→ Given task
Repeat exactly, and only, the lines below starting at the line that contains "Keep writing the" and ending at the line that contains "756.2)], .05, M['water'], .2)", inclusive of both.

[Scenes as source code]
---*---

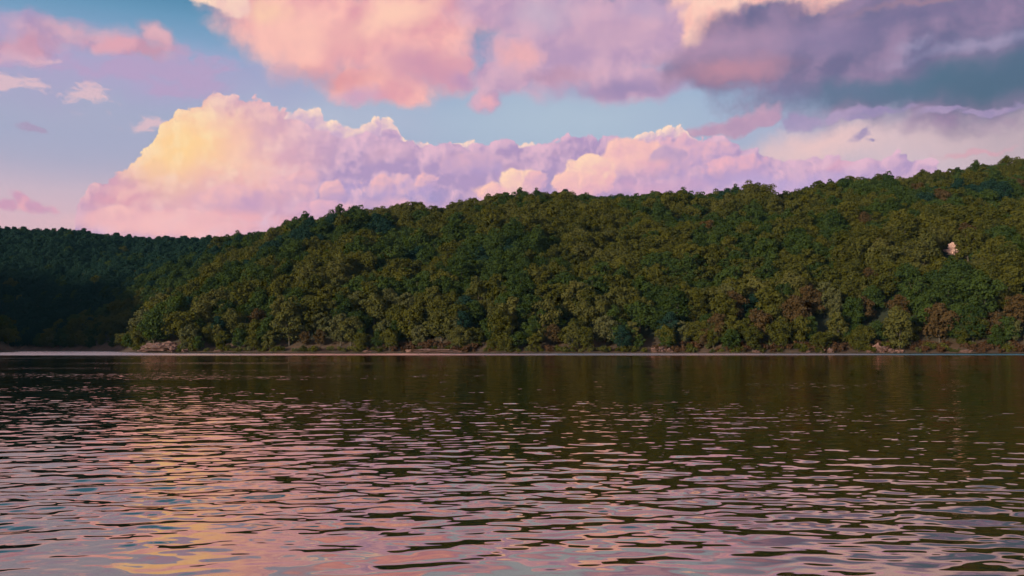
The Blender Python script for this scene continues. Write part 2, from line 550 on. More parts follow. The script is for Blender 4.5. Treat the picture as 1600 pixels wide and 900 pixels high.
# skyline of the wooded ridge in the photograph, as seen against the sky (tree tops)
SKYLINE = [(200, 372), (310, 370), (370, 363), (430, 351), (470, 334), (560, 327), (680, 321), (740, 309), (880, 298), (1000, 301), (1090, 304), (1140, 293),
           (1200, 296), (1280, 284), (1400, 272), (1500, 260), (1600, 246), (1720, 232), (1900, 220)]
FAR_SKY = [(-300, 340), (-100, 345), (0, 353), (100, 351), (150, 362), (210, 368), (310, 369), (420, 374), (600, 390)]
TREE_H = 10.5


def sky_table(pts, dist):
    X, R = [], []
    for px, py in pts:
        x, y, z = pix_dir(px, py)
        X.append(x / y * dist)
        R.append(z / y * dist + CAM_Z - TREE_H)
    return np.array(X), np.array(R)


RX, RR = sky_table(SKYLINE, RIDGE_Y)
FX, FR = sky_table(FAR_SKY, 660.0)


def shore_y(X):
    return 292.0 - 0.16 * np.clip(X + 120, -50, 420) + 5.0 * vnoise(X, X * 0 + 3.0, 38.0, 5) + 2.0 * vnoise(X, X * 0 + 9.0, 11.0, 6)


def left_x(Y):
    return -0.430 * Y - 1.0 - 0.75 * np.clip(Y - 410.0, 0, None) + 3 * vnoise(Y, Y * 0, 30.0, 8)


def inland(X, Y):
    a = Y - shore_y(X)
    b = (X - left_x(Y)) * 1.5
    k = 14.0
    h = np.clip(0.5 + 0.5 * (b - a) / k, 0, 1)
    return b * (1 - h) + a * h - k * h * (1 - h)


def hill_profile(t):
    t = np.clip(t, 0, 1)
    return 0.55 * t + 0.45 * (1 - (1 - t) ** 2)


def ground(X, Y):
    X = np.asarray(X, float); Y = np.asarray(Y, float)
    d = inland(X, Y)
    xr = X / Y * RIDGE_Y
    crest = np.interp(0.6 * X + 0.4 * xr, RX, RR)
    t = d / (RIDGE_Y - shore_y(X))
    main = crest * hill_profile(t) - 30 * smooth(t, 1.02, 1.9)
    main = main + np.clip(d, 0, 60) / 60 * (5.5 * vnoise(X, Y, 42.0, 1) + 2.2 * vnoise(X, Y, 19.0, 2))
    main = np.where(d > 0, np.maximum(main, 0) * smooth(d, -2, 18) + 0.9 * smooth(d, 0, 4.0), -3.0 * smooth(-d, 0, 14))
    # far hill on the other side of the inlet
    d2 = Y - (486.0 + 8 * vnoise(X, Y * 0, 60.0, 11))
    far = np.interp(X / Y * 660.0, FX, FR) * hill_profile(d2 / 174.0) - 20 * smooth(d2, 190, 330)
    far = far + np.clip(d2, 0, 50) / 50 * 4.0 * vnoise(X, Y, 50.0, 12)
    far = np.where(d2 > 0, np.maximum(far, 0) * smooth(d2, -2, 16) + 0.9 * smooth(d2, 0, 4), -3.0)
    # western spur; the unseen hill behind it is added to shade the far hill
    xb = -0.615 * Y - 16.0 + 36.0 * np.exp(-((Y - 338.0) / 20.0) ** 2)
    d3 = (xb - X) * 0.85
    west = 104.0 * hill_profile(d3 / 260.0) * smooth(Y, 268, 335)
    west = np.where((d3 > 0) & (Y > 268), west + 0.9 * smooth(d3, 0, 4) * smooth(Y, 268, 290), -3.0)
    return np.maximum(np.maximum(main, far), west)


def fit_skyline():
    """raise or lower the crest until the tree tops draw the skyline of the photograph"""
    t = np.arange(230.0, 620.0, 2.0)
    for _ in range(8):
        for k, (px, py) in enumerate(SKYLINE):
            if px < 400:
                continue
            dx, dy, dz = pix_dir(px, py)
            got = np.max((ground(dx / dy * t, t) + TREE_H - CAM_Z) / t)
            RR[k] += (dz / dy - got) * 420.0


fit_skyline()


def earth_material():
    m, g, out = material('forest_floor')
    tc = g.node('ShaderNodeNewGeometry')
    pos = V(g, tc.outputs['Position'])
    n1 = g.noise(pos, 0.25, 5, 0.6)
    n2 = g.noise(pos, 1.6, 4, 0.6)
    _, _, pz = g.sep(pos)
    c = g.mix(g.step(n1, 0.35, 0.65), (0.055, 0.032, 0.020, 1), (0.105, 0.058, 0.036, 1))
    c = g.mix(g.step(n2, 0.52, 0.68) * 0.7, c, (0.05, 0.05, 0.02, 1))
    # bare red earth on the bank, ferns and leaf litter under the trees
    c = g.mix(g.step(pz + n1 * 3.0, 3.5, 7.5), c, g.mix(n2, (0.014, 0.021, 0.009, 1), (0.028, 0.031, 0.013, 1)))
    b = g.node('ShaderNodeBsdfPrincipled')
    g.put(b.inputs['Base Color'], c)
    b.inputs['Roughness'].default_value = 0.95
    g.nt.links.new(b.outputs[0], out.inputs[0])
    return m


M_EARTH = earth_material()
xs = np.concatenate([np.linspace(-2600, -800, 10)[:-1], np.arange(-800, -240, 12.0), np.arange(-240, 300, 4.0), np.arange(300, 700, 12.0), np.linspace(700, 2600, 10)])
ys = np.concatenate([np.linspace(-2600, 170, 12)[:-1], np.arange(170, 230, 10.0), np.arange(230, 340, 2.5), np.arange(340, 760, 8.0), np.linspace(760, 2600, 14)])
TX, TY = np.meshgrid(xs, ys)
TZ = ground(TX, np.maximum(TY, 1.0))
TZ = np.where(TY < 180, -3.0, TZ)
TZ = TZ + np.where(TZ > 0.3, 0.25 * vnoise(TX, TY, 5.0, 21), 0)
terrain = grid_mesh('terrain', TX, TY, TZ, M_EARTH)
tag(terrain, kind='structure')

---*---

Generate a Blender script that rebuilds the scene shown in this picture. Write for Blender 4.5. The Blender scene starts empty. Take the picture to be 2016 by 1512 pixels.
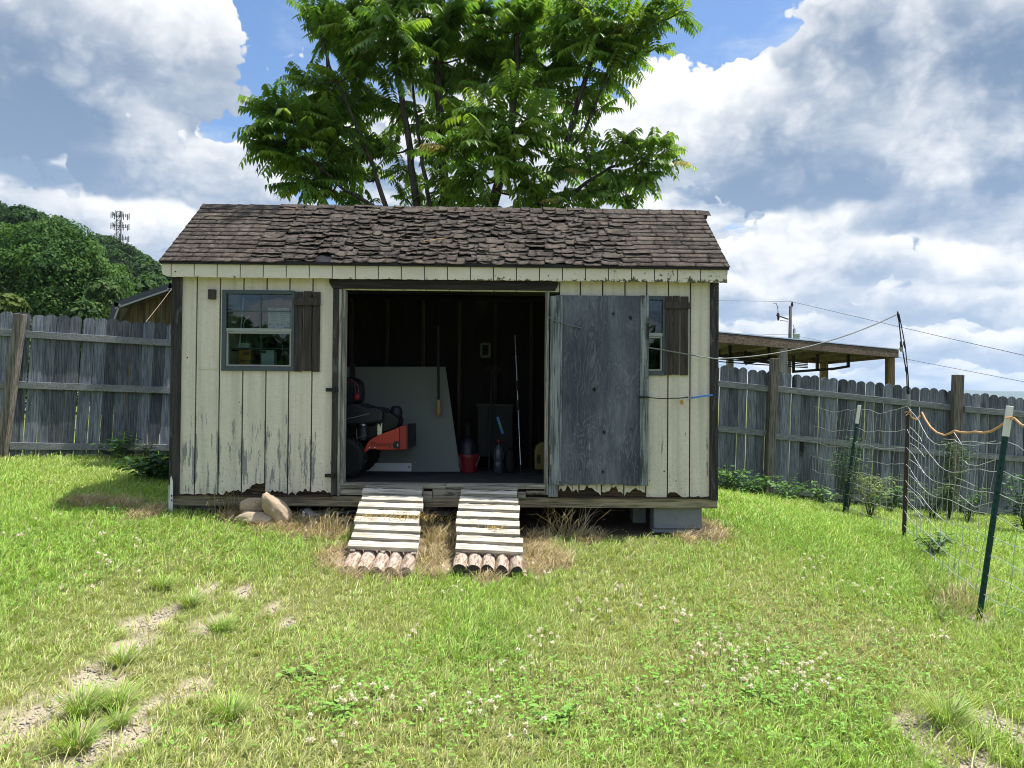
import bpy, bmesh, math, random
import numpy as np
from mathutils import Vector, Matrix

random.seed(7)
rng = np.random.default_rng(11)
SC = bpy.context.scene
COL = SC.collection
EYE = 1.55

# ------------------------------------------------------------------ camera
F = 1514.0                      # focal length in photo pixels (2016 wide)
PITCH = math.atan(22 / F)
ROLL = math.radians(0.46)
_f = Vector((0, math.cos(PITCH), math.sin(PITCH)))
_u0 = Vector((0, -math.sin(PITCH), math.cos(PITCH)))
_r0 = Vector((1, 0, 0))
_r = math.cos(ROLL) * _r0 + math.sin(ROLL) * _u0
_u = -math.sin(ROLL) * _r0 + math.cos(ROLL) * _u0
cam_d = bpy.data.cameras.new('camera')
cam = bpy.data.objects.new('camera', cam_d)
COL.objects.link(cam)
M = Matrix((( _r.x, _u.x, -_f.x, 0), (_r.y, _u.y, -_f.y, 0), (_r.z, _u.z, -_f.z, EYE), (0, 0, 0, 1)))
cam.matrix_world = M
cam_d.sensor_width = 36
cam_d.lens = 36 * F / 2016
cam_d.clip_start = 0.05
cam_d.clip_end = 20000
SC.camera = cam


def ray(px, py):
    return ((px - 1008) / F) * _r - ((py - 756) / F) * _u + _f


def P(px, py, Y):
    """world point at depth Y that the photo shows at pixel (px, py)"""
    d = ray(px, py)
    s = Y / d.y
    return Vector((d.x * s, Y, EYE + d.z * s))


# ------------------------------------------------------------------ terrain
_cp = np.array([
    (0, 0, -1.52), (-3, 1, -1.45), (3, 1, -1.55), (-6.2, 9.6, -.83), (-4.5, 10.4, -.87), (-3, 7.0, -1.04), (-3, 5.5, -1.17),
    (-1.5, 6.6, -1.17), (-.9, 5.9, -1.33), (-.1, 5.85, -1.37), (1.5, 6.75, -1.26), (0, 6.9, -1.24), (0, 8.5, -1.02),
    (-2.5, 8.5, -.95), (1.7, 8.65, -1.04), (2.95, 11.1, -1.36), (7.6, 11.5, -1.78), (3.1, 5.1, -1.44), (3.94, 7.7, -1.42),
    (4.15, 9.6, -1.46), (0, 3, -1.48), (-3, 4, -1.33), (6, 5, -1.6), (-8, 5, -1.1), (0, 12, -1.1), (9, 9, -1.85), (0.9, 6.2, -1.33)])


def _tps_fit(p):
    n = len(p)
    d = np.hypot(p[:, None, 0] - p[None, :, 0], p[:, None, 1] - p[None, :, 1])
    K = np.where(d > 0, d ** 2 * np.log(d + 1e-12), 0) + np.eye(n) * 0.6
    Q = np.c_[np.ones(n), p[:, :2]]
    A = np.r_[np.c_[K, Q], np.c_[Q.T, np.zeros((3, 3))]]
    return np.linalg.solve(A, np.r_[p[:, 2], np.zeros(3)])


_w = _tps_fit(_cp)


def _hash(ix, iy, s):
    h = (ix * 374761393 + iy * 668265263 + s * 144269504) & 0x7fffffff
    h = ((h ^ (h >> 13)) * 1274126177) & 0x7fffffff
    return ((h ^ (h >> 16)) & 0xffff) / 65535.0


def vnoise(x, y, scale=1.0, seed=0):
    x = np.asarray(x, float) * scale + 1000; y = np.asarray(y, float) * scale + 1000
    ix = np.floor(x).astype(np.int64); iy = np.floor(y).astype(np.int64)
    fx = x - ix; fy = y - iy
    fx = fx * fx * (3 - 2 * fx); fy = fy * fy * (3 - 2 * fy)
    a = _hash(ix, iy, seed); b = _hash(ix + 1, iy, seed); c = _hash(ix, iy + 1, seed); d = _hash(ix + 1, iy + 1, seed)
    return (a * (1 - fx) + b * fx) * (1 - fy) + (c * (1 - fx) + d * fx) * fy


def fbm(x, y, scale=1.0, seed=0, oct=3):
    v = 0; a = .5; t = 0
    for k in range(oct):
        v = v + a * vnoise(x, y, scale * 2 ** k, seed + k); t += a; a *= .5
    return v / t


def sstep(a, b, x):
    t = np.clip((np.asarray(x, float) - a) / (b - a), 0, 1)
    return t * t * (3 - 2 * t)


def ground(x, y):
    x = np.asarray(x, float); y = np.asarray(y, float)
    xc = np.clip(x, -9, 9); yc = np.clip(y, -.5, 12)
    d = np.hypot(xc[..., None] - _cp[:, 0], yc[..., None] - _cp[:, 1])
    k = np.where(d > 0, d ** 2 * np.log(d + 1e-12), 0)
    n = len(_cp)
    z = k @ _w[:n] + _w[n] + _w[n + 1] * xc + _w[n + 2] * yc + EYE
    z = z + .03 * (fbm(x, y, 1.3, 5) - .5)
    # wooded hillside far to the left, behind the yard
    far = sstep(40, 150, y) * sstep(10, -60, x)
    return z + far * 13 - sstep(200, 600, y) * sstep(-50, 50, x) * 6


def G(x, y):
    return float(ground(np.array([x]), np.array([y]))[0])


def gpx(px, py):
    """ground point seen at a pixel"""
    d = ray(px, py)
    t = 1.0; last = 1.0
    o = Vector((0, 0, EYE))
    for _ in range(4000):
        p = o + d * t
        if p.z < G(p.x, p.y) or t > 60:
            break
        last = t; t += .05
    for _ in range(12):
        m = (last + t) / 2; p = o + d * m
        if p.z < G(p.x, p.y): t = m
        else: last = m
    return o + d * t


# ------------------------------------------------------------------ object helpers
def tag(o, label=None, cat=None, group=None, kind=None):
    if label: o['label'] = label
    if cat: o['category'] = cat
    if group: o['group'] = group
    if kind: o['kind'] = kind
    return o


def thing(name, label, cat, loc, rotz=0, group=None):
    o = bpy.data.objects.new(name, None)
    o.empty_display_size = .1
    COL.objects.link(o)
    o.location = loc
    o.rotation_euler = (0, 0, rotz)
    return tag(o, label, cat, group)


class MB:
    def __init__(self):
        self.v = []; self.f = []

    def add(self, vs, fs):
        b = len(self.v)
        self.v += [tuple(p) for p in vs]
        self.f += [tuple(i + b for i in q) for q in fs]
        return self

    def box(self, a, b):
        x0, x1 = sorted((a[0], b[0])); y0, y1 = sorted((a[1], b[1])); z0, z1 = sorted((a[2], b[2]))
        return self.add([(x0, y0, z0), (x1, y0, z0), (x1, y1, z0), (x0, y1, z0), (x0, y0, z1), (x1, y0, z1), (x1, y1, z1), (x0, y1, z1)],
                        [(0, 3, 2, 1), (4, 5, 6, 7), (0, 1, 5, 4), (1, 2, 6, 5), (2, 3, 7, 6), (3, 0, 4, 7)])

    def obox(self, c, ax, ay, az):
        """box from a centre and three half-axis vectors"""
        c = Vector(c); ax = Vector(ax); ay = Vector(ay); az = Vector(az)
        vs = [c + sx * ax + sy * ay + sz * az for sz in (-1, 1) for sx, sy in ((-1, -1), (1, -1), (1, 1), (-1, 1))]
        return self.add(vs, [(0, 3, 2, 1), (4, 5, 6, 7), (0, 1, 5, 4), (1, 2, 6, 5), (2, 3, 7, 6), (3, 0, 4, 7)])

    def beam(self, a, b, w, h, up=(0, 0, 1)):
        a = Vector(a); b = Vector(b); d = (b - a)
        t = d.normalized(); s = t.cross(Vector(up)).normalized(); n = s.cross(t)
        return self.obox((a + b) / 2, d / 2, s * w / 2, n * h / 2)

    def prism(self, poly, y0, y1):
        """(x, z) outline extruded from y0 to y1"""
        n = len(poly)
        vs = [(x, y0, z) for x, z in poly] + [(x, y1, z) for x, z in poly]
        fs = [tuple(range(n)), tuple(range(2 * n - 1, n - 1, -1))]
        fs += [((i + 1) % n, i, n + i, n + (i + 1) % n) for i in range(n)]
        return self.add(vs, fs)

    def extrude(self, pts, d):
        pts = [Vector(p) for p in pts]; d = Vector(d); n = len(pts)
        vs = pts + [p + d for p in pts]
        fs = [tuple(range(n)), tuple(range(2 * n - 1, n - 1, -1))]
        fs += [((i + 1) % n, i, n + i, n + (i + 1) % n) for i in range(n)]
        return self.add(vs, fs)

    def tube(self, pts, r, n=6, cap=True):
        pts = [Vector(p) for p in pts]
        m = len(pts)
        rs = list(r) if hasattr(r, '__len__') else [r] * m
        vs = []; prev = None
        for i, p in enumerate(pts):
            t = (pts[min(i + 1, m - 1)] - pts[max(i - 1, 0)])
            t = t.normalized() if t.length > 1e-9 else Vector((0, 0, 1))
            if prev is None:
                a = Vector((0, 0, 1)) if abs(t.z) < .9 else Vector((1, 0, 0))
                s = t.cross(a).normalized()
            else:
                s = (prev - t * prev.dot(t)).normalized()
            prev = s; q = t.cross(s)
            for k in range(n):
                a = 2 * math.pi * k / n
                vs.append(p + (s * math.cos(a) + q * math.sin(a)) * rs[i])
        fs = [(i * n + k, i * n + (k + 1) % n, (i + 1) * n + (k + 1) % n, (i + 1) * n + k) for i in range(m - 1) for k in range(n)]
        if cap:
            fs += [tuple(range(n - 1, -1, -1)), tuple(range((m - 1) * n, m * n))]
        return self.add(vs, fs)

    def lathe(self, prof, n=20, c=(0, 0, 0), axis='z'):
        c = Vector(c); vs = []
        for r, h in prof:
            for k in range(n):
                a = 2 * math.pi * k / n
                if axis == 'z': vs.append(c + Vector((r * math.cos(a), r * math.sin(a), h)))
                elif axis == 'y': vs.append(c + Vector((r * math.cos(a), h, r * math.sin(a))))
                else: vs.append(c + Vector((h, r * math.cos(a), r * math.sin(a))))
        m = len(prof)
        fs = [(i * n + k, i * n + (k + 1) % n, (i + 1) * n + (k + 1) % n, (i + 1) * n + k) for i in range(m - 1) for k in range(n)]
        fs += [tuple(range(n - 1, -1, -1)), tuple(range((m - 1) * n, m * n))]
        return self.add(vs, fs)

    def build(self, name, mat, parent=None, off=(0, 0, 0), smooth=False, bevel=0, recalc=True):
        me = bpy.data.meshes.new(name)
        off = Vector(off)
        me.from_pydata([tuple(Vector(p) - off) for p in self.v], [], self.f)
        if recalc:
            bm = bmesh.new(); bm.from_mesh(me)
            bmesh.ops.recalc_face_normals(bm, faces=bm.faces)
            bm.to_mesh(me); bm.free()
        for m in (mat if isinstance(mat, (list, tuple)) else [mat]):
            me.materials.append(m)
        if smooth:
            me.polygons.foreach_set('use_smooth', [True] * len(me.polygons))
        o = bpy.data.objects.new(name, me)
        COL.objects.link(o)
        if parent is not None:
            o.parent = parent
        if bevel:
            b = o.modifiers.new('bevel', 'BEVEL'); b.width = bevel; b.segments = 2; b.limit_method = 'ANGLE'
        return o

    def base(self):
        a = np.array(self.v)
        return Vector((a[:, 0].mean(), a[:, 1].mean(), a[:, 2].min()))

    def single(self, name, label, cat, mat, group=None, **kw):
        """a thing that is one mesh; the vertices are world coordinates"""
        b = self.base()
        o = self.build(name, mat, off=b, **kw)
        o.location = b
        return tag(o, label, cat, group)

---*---

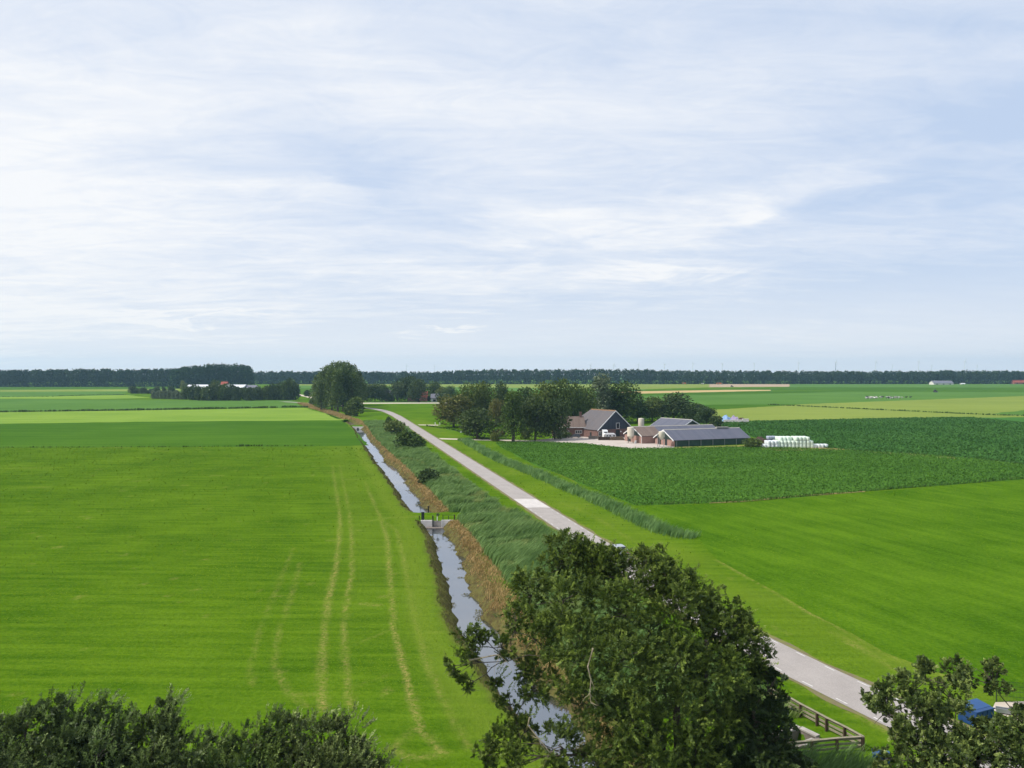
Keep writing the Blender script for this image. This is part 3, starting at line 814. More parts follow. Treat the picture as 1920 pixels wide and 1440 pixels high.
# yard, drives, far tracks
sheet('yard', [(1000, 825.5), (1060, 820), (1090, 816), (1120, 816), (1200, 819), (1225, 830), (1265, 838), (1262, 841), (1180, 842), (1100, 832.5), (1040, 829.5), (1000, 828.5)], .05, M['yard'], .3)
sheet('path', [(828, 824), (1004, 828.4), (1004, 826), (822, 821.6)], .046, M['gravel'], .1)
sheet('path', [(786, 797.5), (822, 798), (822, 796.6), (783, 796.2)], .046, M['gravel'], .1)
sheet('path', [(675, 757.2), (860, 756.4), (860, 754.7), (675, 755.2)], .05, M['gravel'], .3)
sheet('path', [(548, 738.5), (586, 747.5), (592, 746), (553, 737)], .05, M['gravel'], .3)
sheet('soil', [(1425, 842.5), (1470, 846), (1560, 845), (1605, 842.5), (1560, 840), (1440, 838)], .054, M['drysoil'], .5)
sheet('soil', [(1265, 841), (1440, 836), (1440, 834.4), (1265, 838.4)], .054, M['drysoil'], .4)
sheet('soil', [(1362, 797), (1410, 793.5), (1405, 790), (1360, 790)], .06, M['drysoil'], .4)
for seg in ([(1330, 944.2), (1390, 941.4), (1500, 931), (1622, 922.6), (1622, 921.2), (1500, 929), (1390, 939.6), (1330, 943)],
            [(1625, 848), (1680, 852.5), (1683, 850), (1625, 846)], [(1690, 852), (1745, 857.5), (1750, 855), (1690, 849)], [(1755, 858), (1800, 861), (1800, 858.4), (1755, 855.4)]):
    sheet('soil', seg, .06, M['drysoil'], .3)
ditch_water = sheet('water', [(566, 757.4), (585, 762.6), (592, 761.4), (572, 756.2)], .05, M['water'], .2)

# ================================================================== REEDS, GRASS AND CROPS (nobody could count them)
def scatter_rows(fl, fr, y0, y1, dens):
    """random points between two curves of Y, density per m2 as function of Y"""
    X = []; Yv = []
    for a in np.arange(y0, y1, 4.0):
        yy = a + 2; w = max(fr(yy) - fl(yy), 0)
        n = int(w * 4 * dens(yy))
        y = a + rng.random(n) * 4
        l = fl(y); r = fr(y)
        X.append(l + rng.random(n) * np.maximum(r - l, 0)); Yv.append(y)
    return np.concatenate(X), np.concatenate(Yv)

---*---

→ Task solution
Keep writing the Blender script for this image. This is part 3, starting at line 814. More parts follow. Treat the picture as 1920 pixels wide and 1440 pixels high.
# yard, drives, far tracks
sheet('yard', [(1000, 825.5), (1060, 820), (1090, 816), (1120, 816), (1200, 819), (1225, 830), (1265, 838), (1262, 841), (1180, 842), (1100, 832.5), (1040, 829.5), (1000, 828.5)], .05, M['yard'], .3)
sheet('path', [(828, 824), (1004, 828.4), (1004, 826), (822, 821.6)], .046, M['gravel'], .1)
sheet('path', [(786, 797.5), (822, 798), (822, 796.6), (783, 796.2)], .046, M['gravel'], .1)
sheet('path', [(675, 757.2), (860, 756.4), (860, 754.7), (675, 755.2)], .05, M['gravel'], .3)
sheet('path', [(548, 738.5), (586, 747.5), (592, 746), (553, 737)], .05, M['gravel'], .3)
sheet('soil', [(1425, 842.5), (1470, 846), (1560, 845), (1605, 842.5), (1560, 840), (1440, 838)], .054, M['drysoil'], .5)
sheet('soil', [(1265, 841), (1440, 836), (1440, 834.4), (1265, 838.4)], .054, M['drysoil'], .4)
sheet('soil', [(1362, 797), (1410, 793.5), (1405, 790), (1360, 790)], .06, M['drysoil'], .4)
for seg in ([(1330, 944.2), (1390, 941.4), (1500, 931), (1622, 922.6), (1622, 921.2), (1500, 929), (1390, 939.6), (1330, 943)],
            [(1625, 848), (1680, 852.5), (1683, 850), (1625, 846)], [(1690, 852), (1745, 857.5), (1750, 855), (1690, 849)], [(1755, 858), (1800, 861), (1800, 858.4), (1755, 855.4)]):
    sheet('soil', seg, .06, M['drysoil'], .3)
ditch_water = sheet('water', [(566, 757.4), (585, 762.6), (592, 761.4), (572, 756.2)], .05, M['water'], .2)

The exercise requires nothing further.